Well, I was working at Wang, but trying to free myself from that repressive and stultifying environment by finding a job somewhere else.
But, like everyone else, when I got home from work, I watched what was happening in Berlin with interest.
And on November 9th, the day the Wall officially fell, my husband turned to me and said, "I think we should go."
And so we did, leaving shortly after Christmas and staying into the New Year, a glorious week that coincided with my intercession between the tedium, boredom, and fear-factor of Wang and the total and complete meshugas of Softbridge, where I ended up spending the next near-decade.
The first thing we did when we got to Berlin was find our way to the Wall. As we neared the Reichstag Building, you could hear it: the persistent clink, clink, clink - and the deeper wham, wham, wham - of people chipping away at it. Hundreds of them: families with small kids, old age pensioners, youths, and tourists.
Even though we had nothing but a nail file between the two of us, Jim and I joined in and helped tear down the Wall.

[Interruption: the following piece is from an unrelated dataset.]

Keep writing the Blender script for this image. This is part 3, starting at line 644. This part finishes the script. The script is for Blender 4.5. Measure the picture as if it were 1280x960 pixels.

At one point, in order to get some purchase on a chunk of loose concrete, I leaned into a large hole. While my feet were squarely planted in West Berlin, my head and torso were in Eastie. I looked up and saw a none-too-happy-looking young soldier - he couldn't have been more than 19 or 20 - nearing me, arms cradling a machine gun.
'Oh, great,' I thought, 'If I don't act fast, he's going to drag me fully through this hole and there'll be an international incident.'
Seeing the panicked look on my face, the boy soldier began to smile.
"Zu klein," he said, gesturing to the nail file. "Zu klein."
It didn't take much German to get what he was saying. The nail file was too small.
I smiled back at him and nodded. "Ja," I said. "Zu klein."
He said something else, but I'd nearly exhausted my German. I shook my head. "Amerikaner. Keine deutsche." I have no German.
What a week. Other than having to game every meal so that we could avoid the smokers, we had a great time.
Nearly two months after the Wall had started to topple, the city remained giddy, electric.
You could spot the East Berliners everywhere. They were the ones with the dull, shabby clothing.
East German families would be standing in front of Woolworth's, noses pressed against the display window, in awe at the bounty of the West. And in the KaDeWe - Berlin's version of Harrod's - bug-eyed East Berliners rode the escalator to the food courts - which are truly magnificent - where they walked around in shock and awe.
Having made our way a few times over to the East Berlin side - you still had to go through Checkpoint Charlie, but it was pretty pro forma, and everyone, after showing a passport, was waved through - we could appreciate just how staggering the affluence and plenty of the West must have seemed to the East Germans.
The grocery stores were grim: bruised apples that should have gone to the cider mill; slimy, not quite fresh looking fish in the display cases. Bottles of beer were available for the equivalent of a nickel. (If you can't give them bread and circuses, liquor 'em up.) We went into the major department store - I can't remember the name of it, but it had stalls with individual vendors in it - where the quality of the merchandise was abysmally low. Think yard sale in a poor neighborhood. I fingered some underwear. It felt like sandpaper.
And this was the showpiece of Communism?
It's amazing it lasted as long as it did.
New Year's Eve was wild.
We made our way to the Brandenburg Gate to see the new year in, but there was too much crowd for us. We walked around the city. People were setting off personal fireworks everywhere. One fellow shouted "Achtung" as we walked by him. Achtung, alright. He was shooting a roman candle off out of a wine bottle. It zipped by me, nearly missing my head.
We hadn't thought to make dinner reservations anywhere, so we went back to our hotel and ordered ham sandwiches and champagne from room service.
On our last evening in Berlin, we were coming back to the Western side when we realized that we had to use or lose our ostmarks. Since there was nothing to buy, we stopped in a small bar-restaurant, the Volga, located near the Russian Embassy.
Not knowing exactly what it was - but having visions of something that tasted like a liquid version of a Butter Rum Lifesaver - I ordered a grog. Jim more carefully - he thought - order a rum and coke. Neither drink was actually drinkable. I gave my grog a sniff and felt both lung and liver damage.
Jim looked around and said, "Just think of it. The drinks are terrible. The food's lousy. And up until a couple of weeks ago, the guy at the next table was probably spying on you."
And so it was.
The trip to Berlin was one of the best I've ever taken.
If nothing else, it was nice to see Germans in the news positively for the first time in, oh, nearly a century. (Note: November 9, 1989 was the 51st anniversary of Kristallnacht.)
The rest, as the saying goes, is history...
Where were you when the Wall fell?
Me?
Maybe not on November 9th. But I was there.
3 comments:
If the bottle rocket nearly missed your head, that means it hit you!
And where were you when I needed a proof-reader? Anyway, should have been 'nearly hit' or 'barely missed' said head. Thanks.
Let's hoist a half-empty glass to Maureen's wit.